The general doctrine on this subject is as stated in the cases cited above. Speaking, however, on this subject we find this in 2 C. J. 711:
“The above rules as to good faith and loyalty do not apply after the agency has been fully terminated. As a general rule, after one has performed his office as agent or has in good faith severed his relation as agent, he is free to take up negotiations for his own interest, and can act adversely to his former principal as fully as any other person.”
Again on page 765:
“After the transaction for which the agent was employed has been closed, however, and the agency has terminated, the agent does not forfeit his right to compensation from his principal by representing the adverse party or by accepting compensation from him. ’ ’
Even if the $100 was paid as commission to Reibin for having previously secured the execution of the contract, yet it was admittedly paid after the interpreting for which he was employed had been fully consummated, and it was not in pursuance of any previous arrangement, for the letters cannot be tortured into an agreement to pay.

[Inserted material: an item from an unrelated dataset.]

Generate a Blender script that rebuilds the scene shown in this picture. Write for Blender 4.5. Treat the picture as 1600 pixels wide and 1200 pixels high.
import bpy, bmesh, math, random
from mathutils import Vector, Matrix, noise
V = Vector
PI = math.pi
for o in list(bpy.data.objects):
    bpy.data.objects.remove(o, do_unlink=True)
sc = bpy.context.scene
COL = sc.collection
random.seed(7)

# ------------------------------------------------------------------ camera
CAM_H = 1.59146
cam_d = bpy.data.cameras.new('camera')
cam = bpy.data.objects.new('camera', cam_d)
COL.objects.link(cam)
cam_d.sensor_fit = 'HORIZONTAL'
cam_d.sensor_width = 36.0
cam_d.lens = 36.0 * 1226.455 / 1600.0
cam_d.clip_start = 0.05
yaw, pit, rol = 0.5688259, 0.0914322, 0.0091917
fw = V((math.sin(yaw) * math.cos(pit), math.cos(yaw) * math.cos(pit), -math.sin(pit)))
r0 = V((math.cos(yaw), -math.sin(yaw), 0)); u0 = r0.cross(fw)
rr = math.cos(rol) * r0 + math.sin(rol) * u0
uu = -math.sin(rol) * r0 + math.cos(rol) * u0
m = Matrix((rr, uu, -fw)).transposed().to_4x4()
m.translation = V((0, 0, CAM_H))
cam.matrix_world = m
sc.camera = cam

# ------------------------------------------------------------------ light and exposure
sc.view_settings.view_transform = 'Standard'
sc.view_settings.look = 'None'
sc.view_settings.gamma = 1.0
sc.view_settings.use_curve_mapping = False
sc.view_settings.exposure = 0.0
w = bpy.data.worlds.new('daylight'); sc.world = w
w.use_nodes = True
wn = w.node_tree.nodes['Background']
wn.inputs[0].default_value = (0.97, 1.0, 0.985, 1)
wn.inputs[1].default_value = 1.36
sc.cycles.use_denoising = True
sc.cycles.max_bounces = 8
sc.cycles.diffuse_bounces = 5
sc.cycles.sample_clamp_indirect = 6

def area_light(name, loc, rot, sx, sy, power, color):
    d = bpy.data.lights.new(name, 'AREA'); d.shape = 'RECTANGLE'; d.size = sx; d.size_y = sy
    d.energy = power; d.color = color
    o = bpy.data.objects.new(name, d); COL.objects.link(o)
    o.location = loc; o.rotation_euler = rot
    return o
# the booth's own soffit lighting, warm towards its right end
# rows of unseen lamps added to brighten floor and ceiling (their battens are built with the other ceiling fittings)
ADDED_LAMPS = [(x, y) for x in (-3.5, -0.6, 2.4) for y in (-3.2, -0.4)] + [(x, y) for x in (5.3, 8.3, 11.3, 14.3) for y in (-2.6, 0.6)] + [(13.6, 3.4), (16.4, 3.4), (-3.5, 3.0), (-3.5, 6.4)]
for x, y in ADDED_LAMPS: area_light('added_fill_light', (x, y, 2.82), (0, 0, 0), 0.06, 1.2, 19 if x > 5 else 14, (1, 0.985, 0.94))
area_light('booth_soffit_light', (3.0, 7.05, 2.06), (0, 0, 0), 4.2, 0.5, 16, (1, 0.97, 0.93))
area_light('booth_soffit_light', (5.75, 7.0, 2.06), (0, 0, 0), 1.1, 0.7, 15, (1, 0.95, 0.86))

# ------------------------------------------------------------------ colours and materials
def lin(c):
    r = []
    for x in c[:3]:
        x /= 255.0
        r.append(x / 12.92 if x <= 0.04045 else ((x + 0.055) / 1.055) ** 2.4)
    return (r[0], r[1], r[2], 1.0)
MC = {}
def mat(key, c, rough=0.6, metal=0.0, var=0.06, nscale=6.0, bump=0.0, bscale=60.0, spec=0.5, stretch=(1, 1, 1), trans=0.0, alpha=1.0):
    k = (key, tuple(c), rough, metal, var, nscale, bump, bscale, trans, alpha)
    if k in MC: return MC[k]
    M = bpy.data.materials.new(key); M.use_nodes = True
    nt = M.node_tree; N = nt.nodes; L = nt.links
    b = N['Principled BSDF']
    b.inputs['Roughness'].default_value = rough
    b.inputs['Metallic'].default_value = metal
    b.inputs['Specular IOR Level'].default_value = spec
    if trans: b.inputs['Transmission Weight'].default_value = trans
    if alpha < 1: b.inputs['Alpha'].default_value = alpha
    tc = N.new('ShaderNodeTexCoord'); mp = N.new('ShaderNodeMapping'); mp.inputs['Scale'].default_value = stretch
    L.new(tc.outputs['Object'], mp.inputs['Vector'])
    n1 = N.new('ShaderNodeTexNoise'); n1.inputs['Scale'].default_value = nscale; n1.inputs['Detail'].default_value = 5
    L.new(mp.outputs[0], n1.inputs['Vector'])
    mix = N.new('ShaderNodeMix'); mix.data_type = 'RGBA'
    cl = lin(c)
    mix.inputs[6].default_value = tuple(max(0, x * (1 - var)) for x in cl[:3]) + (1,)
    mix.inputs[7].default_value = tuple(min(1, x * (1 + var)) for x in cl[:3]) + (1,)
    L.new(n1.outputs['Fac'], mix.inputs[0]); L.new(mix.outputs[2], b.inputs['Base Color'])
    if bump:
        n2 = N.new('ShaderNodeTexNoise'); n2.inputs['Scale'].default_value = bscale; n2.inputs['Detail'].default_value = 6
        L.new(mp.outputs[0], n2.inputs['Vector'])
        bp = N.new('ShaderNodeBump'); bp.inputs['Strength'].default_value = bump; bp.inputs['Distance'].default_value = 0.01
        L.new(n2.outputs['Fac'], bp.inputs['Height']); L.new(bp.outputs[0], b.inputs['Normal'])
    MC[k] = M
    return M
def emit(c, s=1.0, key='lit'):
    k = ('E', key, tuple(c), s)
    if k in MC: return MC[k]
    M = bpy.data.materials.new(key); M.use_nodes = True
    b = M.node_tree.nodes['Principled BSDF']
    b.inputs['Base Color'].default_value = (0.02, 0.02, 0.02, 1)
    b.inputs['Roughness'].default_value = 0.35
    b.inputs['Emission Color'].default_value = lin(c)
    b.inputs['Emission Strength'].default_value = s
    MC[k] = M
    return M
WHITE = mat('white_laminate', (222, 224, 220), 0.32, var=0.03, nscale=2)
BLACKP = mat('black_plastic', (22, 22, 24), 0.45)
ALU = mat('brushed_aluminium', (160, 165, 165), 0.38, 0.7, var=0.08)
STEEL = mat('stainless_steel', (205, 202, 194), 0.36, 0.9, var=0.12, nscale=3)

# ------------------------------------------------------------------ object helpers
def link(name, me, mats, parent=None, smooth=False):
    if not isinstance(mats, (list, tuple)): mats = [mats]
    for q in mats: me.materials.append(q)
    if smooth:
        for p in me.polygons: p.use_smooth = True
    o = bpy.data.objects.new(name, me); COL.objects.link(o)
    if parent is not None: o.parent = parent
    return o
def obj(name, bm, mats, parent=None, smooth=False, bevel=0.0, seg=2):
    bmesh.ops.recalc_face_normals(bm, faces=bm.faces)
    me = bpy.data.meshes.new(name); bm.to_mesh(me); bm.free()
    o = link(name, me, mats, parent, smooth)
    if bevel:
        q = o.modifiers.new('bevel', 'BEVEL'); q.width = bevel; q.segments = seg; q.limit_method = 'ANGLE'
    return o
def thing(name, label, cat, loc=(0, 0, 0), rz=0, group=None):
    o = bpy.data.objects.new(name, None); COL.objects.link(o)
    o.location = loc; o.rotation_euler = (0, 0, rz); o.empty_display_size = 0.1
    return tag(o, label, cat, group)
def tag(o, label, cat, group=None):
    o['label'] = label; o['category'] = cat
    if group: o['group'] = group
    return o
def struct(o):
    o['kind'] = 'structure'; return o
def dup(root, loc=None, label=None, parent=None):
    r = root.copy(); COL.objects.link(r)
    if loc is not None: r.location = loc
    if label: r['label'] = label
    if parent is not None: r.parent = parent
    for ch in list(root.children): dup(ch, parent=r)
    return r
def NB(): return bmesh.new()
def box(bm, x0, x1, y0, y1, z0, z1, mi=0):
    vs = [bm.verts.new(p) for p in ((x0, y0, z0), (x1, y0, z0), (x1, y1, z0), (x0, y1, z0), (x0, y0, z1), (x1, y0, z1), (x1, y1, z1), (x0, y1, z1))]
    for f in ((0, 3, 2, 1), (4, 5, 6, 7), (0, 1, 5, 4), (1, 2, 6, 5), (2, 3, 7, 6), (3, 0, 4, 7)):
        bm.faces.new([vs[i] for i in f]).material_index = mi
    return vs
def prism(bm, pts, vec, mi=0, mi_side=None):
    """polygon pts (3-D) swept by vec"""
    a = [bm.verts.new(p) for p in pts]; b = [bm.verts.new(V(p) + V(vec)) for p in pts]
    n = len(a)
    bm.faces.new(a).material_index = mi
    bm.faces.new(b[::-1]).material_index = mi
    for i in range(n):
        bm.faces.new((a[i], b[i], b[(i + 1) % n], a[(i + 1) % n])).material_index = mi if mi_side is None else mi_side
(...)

7, 8. On the merits, none of the charges of fraud have been established by anything like a preponderance of the testimony. From that viewpoint, as well as upon the law, the bill should be dismissed as to the individual plaintiffs. On the law as to the sufficiency of the complaint the bill ought to be dismissed as to the corporate plaintiff except for the allegation that the defendant had offered a bribe to Reibin. On that the testimony is insufficient to establish the charge as a matter of fact; and, moreover, it appears that, if *82anything was done in that way, it was long after the agency had terminated and could not possibly have influenced Eeibin in the least. The decided preponderance of the evidence is that, at the time the trade was made, the market value of the Hecker Place was $100 per acre, and of the Irvin Place $60 per acre, but that since then realty values have shrunk in a marked degree. All things considered, the corporation may have made an improvident bargain which it has attempted to lay upon the shoulders of the other plaintiffs, but this does not present a situation which the court can relieve. Courts cannot make contracts, neither can they break them except for some reason which the law recognizes, as fraud or the like, which must be clearly proved by the complaining party. In this instance the plaintiffs have failed on this point.
The result is that the decree must be reversed and the bill dismissed. Eeversed. Bill Dismissed.
Rehearing Denied.
Motion to Eetax Costs Denied.
Mr. Chief Justice McBride, Mr. Justice Bean and Mr. Justice Benson concur.